* _Data section_

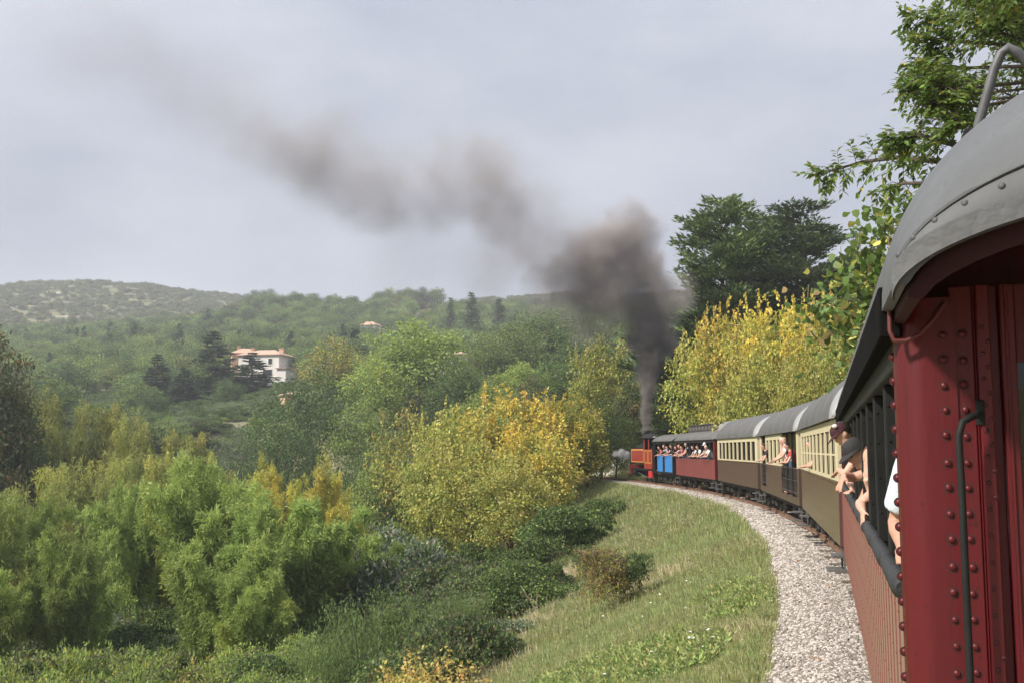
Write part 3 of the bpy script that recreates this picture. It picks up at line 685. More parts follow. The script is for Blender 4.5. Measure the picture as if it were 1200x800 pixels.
pr = [(x, 3.10 + .42 * math.sqrt(max(0, 1 - (x / 1.2) ** 2))) for x in np.linspace(-1.2, 1.2, 17)]
MB().prism(pr + [(x * .97, z - .04) for x, z in pr[::-1]], -.05, 2.75).build('cab_roof', BLACK, loco, smooth=40)
MB().box((-.9, .25, 3.56), (.9, 1.6, 3.62), .01).build('roof_hatch', BLACK, loco)
MB().tube([(-.3, 2.6, 2.74), (-.3, 2.6, 3.02)], .03, 6).build('whistle', GOLD, loco)
# ------------------------------------------------------------------ smoke and steam
def unitsphere():
    return MB().ell((0, 0, 0), 1, 20, 12)
def cloud(name, puffs, col, dens, warp, wscale, edge, label, step, hull_pad=1.12, aniso=.0, contrast=(.35, .62)):
    """one closed hull around soft puffs (world position, radius, weight); the density inside is procedural"""
    bm = bmesh.new()
    for c, r, wt in puffs:
        bmesh.ops.create_icosphere(bm, subdivisions=2, radius=r * hull_pad, matrix=Matrix.Translation(c))
    me = bpy.data.meshes.new(name); bm.to_mesh(me); bm.free()
    o = link(name, me); md = o.modifiers.new('r', 'REMESH'); md.mode = 'VOXEL'; md.voxel_size = min(r for _, r, _ in puffs) * .35
    dg = bpy.context.evaluated_depsgraph_get(); dg.update(); me2 = bpy.data.meshes.new_from_object(o.evaluated_get(dg)); o.modifiers.clear(); o.data = me2; me2.name = name
    m = bpy.data.materials.new(name); m.use_nodes = True; nt = m.node_tree; nt.nodes.remove(nt.nodes['Principled BSDF'])
    g = N(nt, 'ShaderNodeNewGeometry')
    n1 = N(nt, 'ShaderNodeTexNoise', inp={'Scale': wscale, 'Detail': 4, 'Roughness': .58}); LK(nt, g.outputs['Position'], n1.inputs[0])
    sb = N(nt, 'ShaderNodeVectorMath', operation='SUBTRACT', inp={1: (.5, .5, .5)}); LK(nt, n1.outputs['Color'], sb.inputs[0])
    sc = N(nt, 'ShaderNodeVectorMath', operation='SCALE', inp={'Scale': warp}); LK(nt, sb.outputs[0], sc.inputs[0])
    acc = None
    for c, r, wt in puffs:
        # the warp grows with the puff
        wa = N(nt, 'ShaderNodeVectorMath', operation='MULTIPLY_ADD', inp={1: (r, r, r)}); LK(nt, sc.outputs[0], wa.inputs[0]); LK(nt, g.outputs['Position'], wa.inputs[2])
        d = N(nt, 'ShaderNodeVectorMath', operation='DISTANCE', inp={1: tuple(c)}); LK(nt, wa.outputs[0], d.inputs[0])
        mr = N(nt, 'ShaderNodeMapRange', interpolation_type='SMOOTHSTEP', inp={1: r, 2: r * (1 - edge), 3: 0, 4: wt}); LK(nt, d.outputs['Value'], mr.inputs[0])
        if acc is None: acc = mr.outputs[0]
        else:
            ad = N(nt, 'ShaderNodeMath', operation='MAXIMUM'); LK(nt, acc, ad.inputs[0]); LK(nt, mr.outputs[0], ad.inputs[1]); acc = ad.outputs[0]
    n2 = N(nt, 'ShaderNodeTexNoise', inp={'Scale': wscale * 1.3, 'Detail': 5, 'Roughness': .6}); LK(nt, g.outputs['Position'], n2.inputs[0])
    r2 = N(nt, 'ShaderNodeMapRange', inp={1: contrast[0], 2: contrast[1], 3: .12, 4: 1.0}); LK(nt, n2.outputs[0], r2.inputs[0])
    mu = N(nt, 'ShaderNodeMath', operation='MULTIPLY'); LK(nt, acc, mu.inputs[0]); LK(nt, r2.outputs[0], mu.inputs[1])
    m3 = N(nt, 'ShaderNodeMath', operation='MULTIPLY', inp={1: dens}); LK(nt, mu.outputs[0], m3.inputs[0])
    pv = N(nt, 'ShaderNodeVolumePrincipled', inp={'Color': (*col, 1), 'Anisotropy': aniso}); LK(nt, m3.outputs[0], pv.inputs['Density'])
    LK(nt, pv.outputs[0], nt.nodes['Material Output'].inputs['Volume'])
    try: m.cycles.volume_step_rate = step
    except Exception: pass
    me2.materials.clear(); me2.materials.append(m)
    return tag(o, label, kind='stuff')
chim = loco.matrix_basis @ Vector((0, 5.55, 3.7))
YS = chim.y
PX = YS / F
P_ = lambda px, py, r, wt, dy=0: (at(px, py, YS + dy), r * PX, wt)
cpx = 600 + F * chim.x / (YS * .9945 + (chim.z - CZ) * .104)
print('chimney px', cpx, YS)
def path(pts, n):
    out = []; pts = [tuple(p) + (0,) * (5 - len(p)) for p in pts]
    for (A, B) in zip(pts[:-1], pts[1:]):
        for k in range(n): t = k / n; out.append(P_(*[A[i] + (B[i] - A[i]) * t for i in range(5)]))
    return out + [P_(*pts[-1])]
cloud('smoke', [(chim + Vector((0, 0, .1)), .50, 6.0)] + path([(cpx, 494, 7.5, 5.5), (cpx, 478, 9, 4.6), (cpx + 1, 462, 11.5, 3.6), (cpx + 2, 444, 15, 2.7), (cpx + 4, 424, 21, 2.0), (cpx + 6, 402, 32, 1.6)], 3), (.52, .46, .43), 1.4, 1.3, .75, .85, None, .14, hull_pad=1.4, contrast=(.34, .60))
cloud('smoke', path([(cpx + 7, 392, 36, 1.2, 0), (765, 360, 46, 1.0, .3), (748, 322, 54, .95, .2), (738, 285, 50, .85, .2)], 2) + [P_(782, 348, 36, .7, -.6), P_(712, 345, 52, .85, -.5), P_(752, 258, 32, .55), P_(700, 305, 54, .75, -.4), P_(690, 372, 38, .45), P_(672, 330, 48, .55)], (.68, .60, .56), 1.45, 1.9, .30, .85, None, .2, hull_pad=1.42, contrast=(.34, .60))
cloud('smoke', path([(712, 322, 72, 1.0, .4), (655, 295, 74, .95, -.4), (600, 255, 72, .80, -1), (560, 208, 66, .70, -1), (500, 222, 78, .58, -1.8), (440, 218, 76, .56, -2), (385, 195, 74, .62, -2.3), (335, 178, 68, .50, -2.8), (265, 130, 82, .20, -3), (170, 70, 96, .11, -3), (70, 20, 100, .07, -3)], 2)
    + [P_(650, 350, 55, .42), P_(575, 315, 75, .26, -1), P_(480, 300, 80, .12, -2)], (.60, .53, .48), .62, 1.7, .17, 1.0, None, .11, hull_pad=1.35, contrast=(.33, .66))
sp_ = loco.matrix_basis @ Vector((-1.25, 6.9, 1.9))
cloud('steam', [(sp_, .38, 1.0), (sp_ + Vector((-.35, .1, .12)), .42, .9), (sp_ + Vector((-.75, .2, .1)), .36, .5)], (1, 1, 1), 14, .6, 1.8, .9, None, .1)
# ------------------------------------------------------------------ haze
hm = bpy.data.materials.new('haze'); hm.use_nodes = True; nt = hm.node_tree; nt.nodes.remove(nt.nodes['Principled BSDF'])
pv = N(nt, 'ShaderNodeVolumePrincipled', inp={'Color': (.93, .95, 1, 1), 'Density': .00046, 'Anisotropy': .2}); LK(nt, pv.outputs[0], nt.nodes['Material Output'].inputs['Volume'])
hz = MB().box((-1170, -140, -75), (1170, 1480, 160)).build('haze', hm); tag(hz, kind='stuff')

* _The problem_
Strip out the pictures and quote the remaining data word for word.

* _Written response_
Write part 3 of the bpy script that recreates this picture. It picks up at line 685. More parts follow. The script is for Blender 4.5. Measure the picture as if it were 1200x800 pixels.
pr = [(x, 3.10 + .42 * math.sqrt(max(0, 1 - (x / 1.2) ** 2))) for x in np.linspace(-1.2, 1.2, 17)]
MB().prism(pr + [(x * .97, z - .04) for x, z in pr[::-1]], -.05, 2.75).build('cab_roof', BLACK, loco, smooth=40)
MB().box((-.9, .25, 3.56), (.9, 1.6, 3.62), .01).build('roof_hatch', BLACK, loco)
MB().tube([(-.3, 2.6, 2.74), (-.3, 2.6, 3.02)], .03, 6).build('whistle', GOLD, loco)
# ------------------------------------------------------------------ smoke and steam
def unitsphere():
    return MB().ell((0, 0, 0), 1, 20, 12)
def cloud(name, puffs, col, dens, warp, wscale, edge, label, step, hull_pad=1.12, aniso=.0, contrast=(.35, .62)):
    """one closed hull around soft puffs (world position, radius, weight); the density inside is procedural"""
    bm = bmesh.new()
    for c, r, wt in puffs:
        bmesh.ops.create_icosphere(bm, subdivisions=2, radius=r * hull_pad, matrix=Matrix.Translation(c))
    me = bpy.data.meshes.new(name); bm.to_mesh(me); bm.free()
    o = link(name, me); md = o.modifiers.new('r', 'REMESH'); md.mode = 'VOXEL'; md.voxel_size = min(r for _, r, _ in puffs) * .35
    dg = bpy.context.evaluated_depsgraph_get(); dg.update(); me2 = bpy.data.meshes.new_from_object(o.evaluated_get(dg)); o.modifiers.clear(); o.data = me2; me2.name = name
    m = bpy.data.materials.new(name); m.use_nodes = True; nt = m.node_tree; nt.nodes.remove(nt.nodes['Principled BSDF'])
    g = N(nt, 'ShaderNodeNewGeometry')
    n1 = N(nt, 'ShaderNodeTexNoise', inp={'Scale': wscale, 'Detail': 4, 'Roughness': .58}); LK(nt, g.outputs['Position'], n1.inputs[0])
    sb = N(nt, 'ShaderNodeVectorMath', operation='SUBTRACT', inp={1: (.5, .5, .5)}); LK(nt, n1.outputs['Color'], sb.inputs[0])
    sc = N(nt, 'ShaderNodeVectorMath', operation='SCALE', inp={'Scale': warp}); LK(nt, sb.outputs[0], sc.inputs[0])
    acc = None
    for c, r, wt in puffs:
        # the warp grows with the puff
        wa = N(nt, 'ShaderNodeVectorMath', operation='MULTIPLY_ADD', inp={1: (r, r, r)}); LK(nt, sc.outputs[0], wa.inputs[0]); LK(nt, g.outputs['Position'], wa.inputs[2])
        d = N(nt, 'ShaderNodeVectorMath', operation='DISTANCE', inp={1: tuple(c)}); LK(nt, wa.outputs[0], d.inputs[0])
        mr = N(nt, 'ShaderNodeMapRange', interpolation_type='SMOOTHSTEP', inp={1: r, 2: r * (1 - edge), 3: 0, 4: wt}); LK(nt, d.outputs['Value'], mr.inputs[0])
        if acc is None: acc = mr.outputs[0]
        else:
            ad = N(nt, 'ShaderNodeMath', operation='MAXIMUM'); LK(nt, acc, ad.inputs[0]); LK(nt, mr.outputs[0], ad.inputs[1]); acc = ad.outputs[0]
    n2 = N(nt, 'ShaderNodeTexNoise', inp={'Scale': wscale * 1.3, 'Detail': 5, 'Roughness': .6}); LK(nt, g.outputs['Position'], n2.inputs[0])
    r2 = N(nt, 'ShaderNodeMapRange', inp={1: contrast[0], 2: contrast[1], 3: .12, 4: 1.0}); LK(nt, n2.outputs[0], r2.inputs[0])
    mu = N(nt, 'ShaderNodeMath', operation='MULTIPLY'); LK(nt, acc, mu.inputs[0]); LK(nt, r2.outputs[0], mu.inputs[1])
    m3 = N(nt, 'ShaderNodeMath', operation='MULTIPLY', inp={1: dens}); LK(nt, mu.outputs[0], m3.inputs[0])
    pv = N(nt, 'ShaderNodeVolumePrincipled', inp={'Color': (*col, 1), 'Anisotropy': aniso}); LK(nt, m3.outputs[0], pv.inputs['Density'])
    LK(nt, pv.outputs[0], nt.nodes['Material Output'].inputs['Volume'])
    try: m.cycles.volume_step_rate = step
    except Exception: pass
    me2.materials.clear(); me2.materials.append(m)
    return tag(o, label, kind='stuff')
chim = loco.matrix_basis @ Vector((0, 5.55, 3.7))
YS = chim.y
PX = YS / F
P_ = lambda px, py, r, wt, dy=0: (at(px, py, YS + dy), r * PX, wt)
cpx = 600 + F * chim.x / (YS * .9945 + (chim.z - CZ) * .104)
print('chimney px', cpx, YS)
def path(pts, n):
    out = []; pts = [tuple(p) + (0,) * (5 - len(p)) for p in pts]
    for (A, B) in zip(pts[:-1], pts[1:]):
        for k in range(n): t = k / n; out.append(P_(*[A[i] + (B[i] - A[i]) * t for i in range(5)]))
    return out + [P_(*pts[-1])]
cloud('smoke', [(chim + Vector((0, 0, .1)), .50, 6.0)] + path([(cpx, 494, 7.5, 5.5), (cpx, 478, 9, 4.6), (cpx + 1, 462, 11.5, 3.6), (cpx + 2, 444, 15, 2.7), (cpx + 4, 424, 21, 2.0), (cpx + 6, 402, 32, 1.6)], 3), (.52, .46, .43), 1.4, 1.3, .75, .85, None, .14, hull_pad=1.4, contrast=(.34, .60))
cloud('smoke', path([(cpx + 7, 392, 36, 1.2, 0), (765, 360, 46, 1.0, .3), (748, 322, 54, .95, .2), (738, 285, 50, .85, .2)], 2) + [P_(782, 348, 36, .7, -.6), P_(712, 345, 52, .85, -.5), P_(752, 258, 32, .55), P_(700, 305, 54, .75, -.4), P_(690, 372, 38, .45), P_(672, 330, 48, .55)], (.68, .60, .56), 1.45, 1.9, .30, .85, None, .2, hull_pad=1.42, contrast=(.34, .60))
cloud('smoke', path([(712, 322, 72, 1.0, .4), (655, 295, 74, .95, -.4), (600, 255, 72, .80, -1), (560, 208, 66, .70, -1), (500, 222, 78, .58, -1.8), (440, 218, 76, .56, -2), (385, 195, 74, .62, -2.3), (335, 178, 68, .50, -2.8), (265, 130, 82, .20, -3), (170, 70, 96, .11, -3), (70, 20, 100, .07, -3)], 2)
    + [P_(650, 350, 55, .42), P_(575, 315, 75, .26, -1), P_(480, 300, 80, .12, -2)], (.60, .53, .48), .62, 1.7, .17, 1.0, None, .11, hull_pad=1.35, contrast=(.33, .66))
sp_ = loco.matrix_basis @ Vector((-1.25, 6.9, 1.9))
cloud('steam', [(sp_, .38, 1.0), (sp_ + Vector((-.35, .1, .12)), .42, .9), (sp_ + Vector((-.75, .2, .1)), .36, .5)], (1, 1, 1), 14, .6, 1.8, .9, None, .1)
# ------------------------------------------------------------------ haze
hm = bpy.data.materials.new('haze'); hm.use_nodes = True; nt = hm.node_tree; nt.nodes.remove(nt.nodes['Principled BSDF'])
pv = N(nt, 'ShaderNodeVolumePrincipled', inp={'Color': (.93, .95, 1, 1), 'Density': .00046, 'Anisotropy': .2}); LK(nt, pv.outputs[0], nt.nodes['Material Output'].inputs['Volume'])
hz = MB().box((-1170, -140, -75), (1170, 1480, 160)).build('haze', hm); tag(hz, kind='stuff')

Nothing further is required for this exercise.